Strand Brewing Co Keeps Craft Beer Moving Forward in the South Bay

Written by Constance Dunn | Photography by Paul Jonason

In 2009, when Rich Marcello and Joel Elliott set up Strand Brewing Co in a 1,000-square-foot space in Torrance, they were the only manufacturing craft brewery in the area. “Prior to 2009, the South Bay wasn’t on anyone’s radar for beer,” explains Marcello. Nowadays, they are joined by a slew of other local colleagues, including Monkish, Absolution and Smog City – some of the nearly 10 craft breweries in Torrance alone.

If you swing by the Strand Brewing Co taproom one evening— they’ve moved to significantly bigger, 36,000-square-foot digs, and are open to the public from Tuesday (starting in March) through Sunday—you’ll find a place that aptly reflects the family-friendly, good-time spirit of the South Bay. There’s plenty of beer (including offerings only available in the taproom, such as their pleasingly crisp Blond Ale) and, depending on the night, street-style tacos, smokey barbecue or other complementary delights from visiting food trucks.

The sprawling, minimalist space has communal tables and lots of animated conversations going on amongst folks who were recently strangers. It’s a coup for Marcello, and one of the big rewards of he and Elliot building the business from scratch. “We don’t have TVs, so people actually talk and look at each other and have conversations.” He recounts a recent evening: “The youngest person in the room that day was about two months. Then there’s a guy named Roger celebrating his 80th birthday. I walked around and I thought, ‘that’s what this is all about.’”

Credit the success of Strand to producing great craft beer that was ardently hand-sold into local accounts by Marcello. (Think of partner Joel Elliott as the beer master, and Marcello at the helm of marketing and business.)

“For the first six months my only accounts were here in the South Bay,” Marcello says. Nowadays, Strand beers can be found throughout the entire state of California, though their focus is still on L.A. and Orange County. Recently, they’ve begun distributing their beer in cans, marking a new growth stage for the brewery.

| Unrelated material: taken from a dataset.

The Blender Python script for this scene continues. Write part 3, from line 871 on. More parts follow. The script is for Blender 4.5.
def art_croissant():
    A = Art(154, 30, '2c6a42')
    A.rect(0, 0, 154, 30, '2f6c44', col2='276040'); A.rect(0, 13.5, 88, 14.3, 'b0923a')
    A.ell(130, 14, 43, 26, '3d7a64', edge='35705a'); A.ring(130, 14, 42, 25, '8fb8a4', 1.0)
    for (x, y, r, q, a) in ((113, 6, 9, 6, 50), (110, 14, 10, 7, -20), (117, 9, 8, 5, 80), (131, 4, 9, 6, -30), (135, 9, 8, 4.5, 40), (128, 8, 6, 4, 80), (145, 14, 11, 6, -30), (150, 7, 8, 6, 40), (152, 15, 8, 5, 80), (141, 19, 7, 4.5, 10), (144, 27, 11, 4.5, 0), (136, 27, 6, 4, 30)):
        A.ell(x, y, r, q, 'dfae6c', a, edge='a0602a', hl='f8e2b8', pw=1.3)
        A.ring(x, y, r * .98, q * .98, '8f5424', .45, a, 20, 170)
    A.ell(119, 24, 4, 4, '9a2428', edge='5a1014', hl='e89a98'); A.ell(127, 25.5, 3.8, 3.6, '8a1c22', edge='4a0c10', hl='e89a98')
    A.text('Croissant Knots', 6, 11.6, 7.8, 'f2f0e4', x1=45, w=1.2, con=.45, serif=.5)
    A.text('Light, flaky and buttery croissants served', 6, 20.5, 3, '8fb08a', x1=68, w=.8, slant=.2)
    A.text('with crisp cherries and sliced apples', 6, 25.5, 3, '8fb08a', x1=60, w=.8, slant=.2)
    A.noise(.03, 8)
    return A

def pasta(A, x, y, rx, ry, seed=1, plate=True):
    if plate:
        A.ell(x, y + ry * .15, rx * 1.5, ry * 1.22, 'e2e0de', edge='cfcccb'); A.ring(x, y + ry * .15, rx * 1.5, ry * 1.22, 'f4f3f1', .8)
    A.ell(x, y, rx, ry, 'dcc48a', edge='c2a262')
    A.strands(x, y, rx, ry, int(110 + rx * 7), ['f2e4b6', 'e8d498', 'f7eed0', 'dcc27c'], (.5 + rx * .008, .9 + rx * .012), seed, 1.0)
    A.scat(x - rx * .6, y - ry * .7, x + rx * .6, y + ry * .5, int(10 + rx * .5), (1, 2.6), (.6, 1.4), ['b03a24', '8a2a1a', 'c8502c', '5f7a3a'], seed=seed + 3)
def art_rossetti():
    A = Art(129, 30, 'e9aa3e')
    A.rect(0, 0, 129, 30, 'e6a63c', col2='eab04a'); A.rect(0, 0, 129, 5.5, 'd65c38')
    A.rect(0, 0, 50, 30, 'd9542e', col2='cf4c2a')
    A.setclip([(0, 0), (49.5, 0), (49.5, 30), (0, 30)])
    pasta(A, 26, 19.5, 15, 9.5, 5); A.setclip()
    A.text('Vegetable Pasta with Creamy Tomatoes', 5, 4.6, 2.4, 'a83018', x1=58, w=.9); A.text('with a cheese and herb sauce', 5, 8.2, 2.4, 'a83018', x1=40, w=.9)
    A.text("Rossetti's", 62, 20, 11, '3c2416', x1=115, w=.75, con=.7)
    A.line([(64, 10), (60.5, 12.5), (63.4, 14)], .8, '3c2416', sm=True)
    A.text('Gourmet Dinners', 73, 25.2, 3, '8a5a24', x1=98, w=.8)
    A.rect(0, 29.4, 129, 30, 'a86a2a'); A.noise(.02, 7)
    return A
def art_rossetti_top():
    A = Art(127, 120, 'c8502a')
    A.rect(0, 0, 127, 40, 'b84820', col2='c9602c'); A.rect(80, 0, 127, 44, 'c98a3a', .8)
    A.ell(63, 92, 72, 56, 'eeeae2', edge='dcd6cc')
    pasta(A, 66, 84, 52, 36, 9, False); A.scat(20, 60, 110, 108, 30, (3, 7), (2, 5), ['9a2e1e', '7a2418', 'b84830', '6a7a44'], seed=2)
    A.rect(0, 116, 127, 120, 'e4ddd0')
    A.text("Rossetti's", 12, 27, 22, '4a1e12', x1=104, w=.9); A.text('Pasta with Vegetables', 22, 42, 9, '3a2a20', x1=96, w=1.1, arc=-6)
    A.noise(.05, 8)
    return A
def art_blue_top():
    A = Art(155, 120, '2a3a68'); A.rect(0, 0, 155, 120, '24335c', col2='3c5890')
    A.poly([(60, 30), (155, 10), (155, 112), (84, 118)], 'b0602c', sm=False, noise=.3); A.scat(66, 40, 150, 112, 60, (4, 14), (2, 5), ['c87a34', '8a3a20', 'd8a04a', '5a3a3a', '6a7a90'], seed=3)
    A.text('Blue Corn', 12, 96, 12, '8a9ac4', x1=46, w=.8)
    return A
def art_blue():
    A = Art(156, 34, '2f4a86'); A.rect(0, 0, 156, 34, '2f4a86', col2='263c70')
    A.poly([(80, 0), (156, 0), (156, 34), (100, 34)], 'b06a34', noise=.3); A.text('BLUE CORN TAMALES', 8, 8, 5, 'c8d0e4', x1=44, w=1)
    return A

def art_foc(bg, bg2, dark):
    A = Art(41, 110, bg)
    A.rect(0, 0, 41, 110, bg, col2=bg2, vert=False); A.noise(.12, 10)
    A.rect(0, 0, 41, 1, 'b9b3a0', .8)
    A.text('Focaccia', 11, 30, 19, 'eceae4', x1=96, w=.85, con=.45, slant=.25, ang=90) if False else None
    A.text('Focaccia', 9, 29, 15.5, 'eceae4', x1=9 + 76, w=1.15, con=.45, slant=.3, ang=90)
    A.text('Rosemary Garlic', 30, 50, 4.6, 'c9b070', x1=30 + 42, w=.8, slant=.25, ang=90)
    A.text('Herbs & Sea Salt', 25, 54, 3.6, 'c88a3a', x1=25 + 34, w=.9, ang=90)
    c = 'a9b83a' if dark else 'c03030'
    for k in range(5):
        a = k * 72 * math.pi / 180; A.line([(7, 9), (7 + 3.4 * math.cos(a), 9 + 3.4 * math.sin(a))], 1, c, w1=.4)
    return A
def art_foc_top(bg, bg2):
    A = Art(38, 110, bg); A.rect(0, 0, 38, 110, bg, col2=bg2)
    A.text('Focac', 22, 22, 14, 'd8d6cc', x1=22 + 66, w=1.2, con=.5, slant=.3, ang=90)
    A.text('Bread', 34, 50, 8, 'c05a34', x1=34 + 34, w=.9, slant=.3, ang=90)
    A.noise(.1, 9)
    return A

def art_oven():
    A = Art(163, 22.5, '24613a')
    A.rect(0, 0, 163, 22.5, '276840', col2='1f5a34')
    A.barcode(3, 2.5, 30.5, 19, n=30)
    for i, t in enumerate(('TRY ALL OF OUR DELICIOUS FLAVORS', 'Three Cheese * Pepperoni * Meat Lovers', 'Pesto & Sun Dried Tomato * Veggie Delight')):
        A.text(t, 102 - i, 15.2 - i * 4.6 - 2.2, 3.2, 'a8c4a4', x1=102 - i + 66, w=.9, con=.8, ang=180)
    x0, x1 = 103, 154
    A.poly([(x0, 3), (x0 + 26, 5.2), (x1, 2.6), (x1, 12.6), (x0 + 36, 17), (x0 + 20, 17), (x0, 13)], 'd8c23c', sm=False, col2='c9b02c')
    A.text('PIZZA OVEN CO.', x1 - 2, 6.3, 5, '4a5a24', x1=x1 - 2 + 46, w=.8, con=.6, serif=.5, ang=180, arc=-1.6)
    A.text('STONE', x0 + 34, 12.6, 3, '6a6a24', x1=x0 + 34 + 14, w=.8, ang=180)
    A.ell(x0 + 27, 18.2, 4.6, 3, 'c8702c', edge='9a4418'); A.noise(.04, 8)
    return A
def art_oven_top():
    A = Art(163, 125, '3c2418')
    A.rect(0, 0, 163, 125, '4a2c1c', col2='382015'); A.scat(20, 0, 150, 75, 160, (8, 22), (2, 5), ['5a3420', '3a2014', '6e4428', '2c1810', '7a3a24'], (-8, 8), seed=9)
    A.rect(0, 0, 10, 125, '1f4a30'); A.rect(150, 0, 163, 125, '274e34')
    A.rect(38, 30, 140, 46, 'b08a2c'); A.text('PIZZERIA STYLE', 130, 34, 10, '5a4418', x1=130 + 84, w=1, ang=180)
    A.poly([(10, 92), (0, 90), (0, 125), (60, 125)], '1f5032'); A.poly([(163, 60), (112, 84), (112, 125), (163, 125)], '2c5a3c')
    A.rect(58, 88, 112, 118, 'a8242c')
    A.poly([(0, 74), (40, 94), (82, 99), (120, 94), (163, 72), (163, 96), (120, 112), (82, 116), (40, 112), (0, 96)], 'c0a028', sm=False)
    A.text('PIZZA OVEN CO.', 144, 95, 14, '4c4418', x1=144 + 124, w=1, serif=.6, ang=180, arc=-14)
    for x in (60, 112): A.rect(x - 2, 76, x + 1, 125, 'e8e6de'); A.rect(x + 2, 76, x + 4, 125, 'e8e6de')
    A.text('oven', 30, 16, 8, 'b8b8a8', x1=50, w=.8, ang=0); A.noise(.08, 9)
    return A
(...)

“If we didn’t succeed early out of the gate,” says Marcello, “if we had fallen off a cliff, I don’t know how many people would have thought, ‘that’s a great idea, let’s follow them.’” Throughout their growth, Strand has stuck to its welcoming, unassuming origins. When I show up, there’s no sign on the place. The Doors is cranking and a beer maker wearing rubber waders and tending the tanks greets me with a smile.

Despite running a growing company, Marcello still takes time to leisurely walk through the current taproom lineup. There’s Strand’s flagship offering—24th Street Pale Ale, an even-keeled beer that offers up floral and fruit notes along with some hop—and many more on the docket. There’s something for everyone. (Note to wine drinkers fond of effervescent, fruit-crisp varietals: Strand’s Raspberry Blond is a welcoming entrée into the beer world.)

After a while, Marcello points out: “When you call yourself Strand Brewing, you have an obligation to do it right.” He points to a familiar image on the front of a bottle. It’s a Strand lifeguard tower, their logo.

“What’s that one thing that geographically and socially connects all of the South Bay? It’s that concrete slab called the Strand, and it has so many positive images and memories.”